DESAFIANDO A NECESSIDADE DE “ENTENDER TUDO”
Charlie Kaufman que já havia se mostrado
eficiente para criar uma melancolia não justificada em “O Brilho Eterno de uma
Mente sem Lembranças” (roteirista) e “Anomalisa” (diretor), traz essa atmosfera
para o Netflix, em uma obra confusa, inquietante e fora da caixa, seja essa
caixa para abarcar gêneros ou roteiros “amarradinhos”.
Aqui, o lugar comum dá espaço ao onírico
em uma experiência sinestésica que para a maioria, pode incomodar ao escapar
dos eventos lógicos e nos deixar a mercê das nossas próprias interpretações,
enquanto vemos a teia racional se dissolver na nossa frente.
No entanto, sair da fixação na narrativa
clássica, onde o filme só vale a pena quando explicado, permite que alcancemos
reflexões propostas nas entrelinhas, como: a capacidade de tomarmos decisões
por nós mesmos e o peso das escolhas que são feitas, ou negligenciadas.
Baseado no livro do Iain Reid, o filme
conta a história de uma mulher que viaja para conhecer os pais do namorado com
quem está pensando em terminar. Acompanhamos o dilema mental da protagonista
que narra em pensamento, a sensação angustiante de se ver presa em uma dúvida
e, apesar de justificar diferentes pontos de vista sobre o mesmo assunto,
nenhuma conclusão é suficiente para fazê-la avançar.
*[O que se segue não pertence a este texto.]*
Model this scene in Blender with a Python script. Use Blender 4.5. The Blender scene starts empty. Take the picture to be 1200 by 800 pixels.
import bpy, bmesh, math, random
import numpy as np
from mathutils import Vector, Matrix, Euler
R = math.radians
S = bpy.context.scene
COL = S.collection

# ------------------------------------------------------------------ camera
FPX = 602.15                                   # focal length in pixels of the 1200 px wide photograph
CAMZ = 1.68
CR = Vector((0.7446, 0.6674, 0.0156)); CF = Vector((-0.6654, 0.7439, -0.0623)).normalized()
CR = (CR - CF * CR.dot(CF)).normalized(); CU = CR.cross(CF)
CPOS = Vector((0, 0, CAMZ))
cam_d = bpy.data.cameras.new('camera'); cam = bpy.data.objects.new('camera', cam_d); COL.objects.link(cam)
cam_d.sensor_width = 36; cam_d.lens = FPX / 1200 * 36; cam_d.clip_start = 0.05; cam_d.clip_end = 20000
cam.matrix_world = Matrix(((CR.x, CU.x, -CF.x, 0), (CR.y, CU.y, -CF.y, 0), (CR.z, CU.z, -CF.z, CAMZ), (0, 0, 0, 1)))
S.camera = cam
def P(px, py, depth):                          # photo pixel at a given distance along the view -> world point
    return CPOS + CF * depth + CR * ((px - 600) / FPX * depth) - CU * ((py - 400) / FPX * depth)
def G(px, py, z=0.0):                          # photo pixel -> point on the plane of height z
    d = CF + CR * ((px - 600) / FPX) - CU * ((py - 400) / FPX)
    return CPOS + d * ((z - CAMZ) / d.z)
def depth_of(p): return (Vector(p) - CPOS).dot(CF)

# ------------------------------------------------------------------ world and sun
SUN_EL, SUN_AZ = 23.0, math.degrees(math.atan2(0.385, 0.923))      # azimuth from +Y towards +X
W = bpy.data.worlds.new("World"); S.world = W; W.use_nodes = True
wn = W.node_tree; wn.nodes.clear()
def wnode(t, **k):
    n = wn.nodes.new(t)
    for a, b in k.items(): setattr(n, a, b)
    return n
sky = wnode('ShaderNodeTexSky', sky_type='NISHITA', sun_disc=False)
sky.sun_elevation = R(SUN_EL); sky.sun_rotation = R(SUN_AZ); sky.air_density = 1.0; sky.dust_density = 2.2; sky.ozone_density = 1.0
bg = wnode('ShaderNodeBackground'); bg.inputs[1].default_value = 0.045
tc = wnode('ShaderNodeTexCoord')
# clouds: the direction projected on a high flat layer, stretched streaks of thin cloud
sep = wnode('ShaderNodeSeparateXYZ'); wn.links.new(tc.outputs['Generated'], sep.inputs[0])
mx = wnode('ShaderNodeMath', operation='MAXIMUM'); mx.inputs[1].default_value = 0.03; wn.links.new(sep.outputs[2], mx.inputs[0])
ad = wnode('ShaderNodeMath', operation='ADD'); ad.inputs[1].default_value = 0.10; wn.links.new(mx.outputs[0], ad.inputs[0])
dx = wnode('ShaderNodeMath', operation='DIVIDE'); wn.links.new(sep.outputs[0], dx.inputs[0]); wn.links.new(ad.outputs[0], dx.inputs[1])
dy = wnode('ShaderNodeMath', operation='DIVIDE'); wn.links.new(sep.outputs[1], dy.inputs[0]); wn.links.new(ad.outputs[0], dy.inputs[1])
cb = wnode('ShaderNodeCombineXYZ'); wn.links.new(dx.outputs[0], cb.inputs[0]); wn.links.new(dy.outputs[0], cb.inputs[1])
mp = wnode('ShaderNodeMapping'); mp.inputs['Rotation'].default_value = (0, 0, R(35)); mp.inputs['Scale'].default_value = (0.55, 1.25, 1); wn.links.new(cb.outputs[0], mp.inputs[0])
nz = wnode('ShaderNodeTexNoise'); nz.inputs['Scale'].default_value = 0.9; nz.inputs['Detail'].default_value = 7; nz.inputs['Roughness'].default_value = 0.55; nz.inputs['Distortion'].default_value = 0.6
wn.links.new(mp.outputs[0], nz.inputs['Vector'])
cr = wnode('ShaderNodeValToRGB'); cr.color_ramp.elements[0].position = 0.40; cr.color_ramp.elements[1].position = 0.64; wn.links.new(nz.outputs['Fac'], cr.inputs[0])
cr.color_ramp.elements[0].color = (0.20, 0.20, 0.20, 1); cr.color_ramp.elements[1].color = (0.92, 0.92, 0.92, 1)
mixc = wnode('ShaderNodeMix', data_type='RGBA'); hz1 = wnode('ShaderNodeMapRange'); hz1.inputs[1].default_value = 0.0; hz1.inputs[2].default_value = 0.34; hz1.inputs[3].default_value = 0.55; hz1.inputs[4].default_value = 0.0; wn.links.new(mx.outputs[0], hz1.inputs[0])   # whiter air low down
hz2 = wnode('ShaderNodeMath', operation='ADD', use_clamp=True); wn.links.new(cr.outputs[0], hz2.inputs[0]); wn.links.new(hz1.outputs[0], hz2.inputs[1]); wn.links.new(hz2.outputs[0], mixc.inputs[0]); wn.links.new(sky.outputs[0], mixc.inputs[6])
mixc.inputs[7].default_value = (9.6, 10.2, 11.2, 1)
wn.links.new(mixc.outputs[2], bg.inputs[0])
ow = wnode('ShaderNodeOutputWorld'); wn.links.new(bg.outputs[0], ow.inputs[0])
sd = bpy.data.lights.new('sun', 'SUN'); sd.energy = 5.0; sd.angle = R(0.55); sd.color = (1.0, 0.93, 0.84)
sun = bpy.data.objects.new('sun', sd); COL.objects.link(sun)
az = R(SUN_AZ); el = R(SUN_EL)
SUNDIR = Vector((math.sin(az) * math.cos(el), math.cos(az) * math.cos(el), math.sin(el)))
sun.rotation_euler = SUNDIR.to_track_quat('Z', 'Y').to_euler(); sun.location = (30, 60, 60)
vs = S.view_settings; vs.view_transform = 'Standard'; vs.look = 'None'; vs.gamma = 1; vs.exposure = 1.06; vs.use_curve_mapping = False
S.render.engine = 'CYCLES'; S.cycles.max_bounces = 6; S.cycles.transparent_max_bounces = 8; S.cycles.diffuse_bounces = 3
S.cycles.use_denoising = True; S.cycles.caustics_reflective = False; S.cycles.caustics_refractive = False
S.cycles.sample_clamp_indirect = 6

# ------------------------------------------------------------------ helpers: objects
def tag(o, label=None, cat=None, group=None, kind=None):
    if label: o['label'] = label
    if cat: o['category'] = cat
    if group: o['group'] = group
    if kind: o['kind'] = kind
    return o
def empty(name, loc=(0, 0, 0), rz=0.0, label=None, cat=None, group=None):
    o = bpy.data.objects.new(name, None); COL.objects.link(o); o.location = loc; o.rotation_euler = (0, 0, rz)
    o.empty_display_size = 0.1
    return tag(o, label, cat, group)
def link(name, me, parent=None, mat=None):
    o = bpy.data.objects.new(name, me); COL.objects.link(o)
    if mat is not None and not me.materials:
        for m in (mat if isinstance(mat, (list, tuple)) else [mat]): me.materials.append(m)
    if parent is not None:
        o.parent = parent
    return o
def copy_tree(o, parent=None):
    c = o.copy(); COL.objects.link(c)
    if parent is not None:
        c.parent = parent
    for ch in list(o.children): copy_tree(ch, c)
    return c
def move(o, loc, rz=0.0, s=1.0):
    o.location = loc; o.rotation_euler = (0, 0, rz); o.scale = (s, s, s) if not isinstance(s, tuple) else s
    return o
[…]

O longa sustenta uma atmosfera
claustrofóbica que comunica com a sensação de estar preso na mesma situação a
qual ensaia sair inúmeras vezes. Assim como o carro percorre uma paisagem quase
estática, o filme trabalha elementos de repetição que exaltam o sentimento de paralisação
como: o cachorro que se sacode para secar pelos que nunca secam, e a
protagonista que desce uma escada sem fim, presa na mesma dúvida, na mesma
casa, a qual nunca parece haver uma saída simples, enquanto ansiamos por uma
resposta que nunca chega.
No final do segundo ato, uma cena
aparentemente casual envolvendo a compra de um milk-shake, expõe elementos
simbólicos para a trama. Trata-se de um momento onde os protagonistas
consideram uma opção disponível, mas não necessariamente desejada. A ideia de tomar
milk-shake no meio de uma estrada coberta de neve só é justificada pela
pergunta “por que não?”, e assim como o relacionamento em questão, o novo item
passa de uma ideia aceitável para algo que não é assim tão gostoso, para algo
que atrapalha, e se torna um peso, e se torna um incômodo, e modifica toda a
rota em função de uma ideia que apenas parecia boa.
Entre essas e outras conexões
simbólicas, Estou Pensando em Acabar com Tudo trabalha questionamentos humanos acerca
das relações interpessoais e a genuinidade de nossas escolhas. Como diria a
citação da protagonista: Nada é mais raro em um homem, do que um ato próprio.